One large business like this, eliminating carbon emissions, or adopting a policy to employ people from disadvantaged backgrounds, can have a huge impact on our community. We see growth in B Lab’s reach, in our collective impact, and in advocacy for change. 

Larger and more complex businesses also challenge perceptions of how the same high standards and rigorous verification processes can be applied, and B Lab has responded in recent years with a comprehensive redesign of certification processes for different size businesses.

Encouragingly, we don’t see one replacing the other: the demand from smaller businesses continues, with 83% of B Corps in our region having annual revenue of less than AUD$10m.

In 2021, that also meant we developed a new process to certify smaller businesses too, recognising that to meet the demand we needed to create a pathway and increase our capacity. Introducing a verification partner, B Corp Genashtim, to help us build capacity on B Lab Global’s Certification & Verification team has been a big part of that.

Two legs from the knee down walking in a field

Keeping step with the pace of change

B Lab continues to develop position papers on controversial issues, outlining our positions on certain industries and practices to provide full transparency about eligibility for B Corp certification, as well as add to further thoughtful and constructive public discourse. Our performance standards are currently being evolved and adapted, as part of our continued commitment to improve our approach and advance performance.

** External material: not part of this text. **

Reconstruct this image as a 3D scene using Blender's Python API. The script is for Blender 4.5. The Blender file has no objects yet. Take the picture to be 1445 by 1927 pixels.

To drive consistency across reporting and environmental, social, and governance (ESG) frameworks, B Lab is also a partner in the Impact Management Platform, a collaboration between leading providers of public good standards and guidance for managing sustainability impacts.

What is clear is that businesses, both large and small, are showing up to drive a movement towards change; a move towards better business.

How each B Corp participates in the movement varies, as does how each B Corp uses its business to drive positive impact through governance, environment, community, workers, and customers – the five impact areas at the core of B Corp certification.

At the end of the day, the beating heart of this movement is a diverse community of like-minded, purpose-driven businesses. 

By achieving hard-won B Corp certification and verifying that they meet high standards of social and environmental performance, these businesses are proving to the world that it’s possible to be commercially successful while benefiting people, communities and the planet. 

They all have stories to be told, and they all help us show what an inclusive, regenerative and equitable economic system looks like, no matter their size.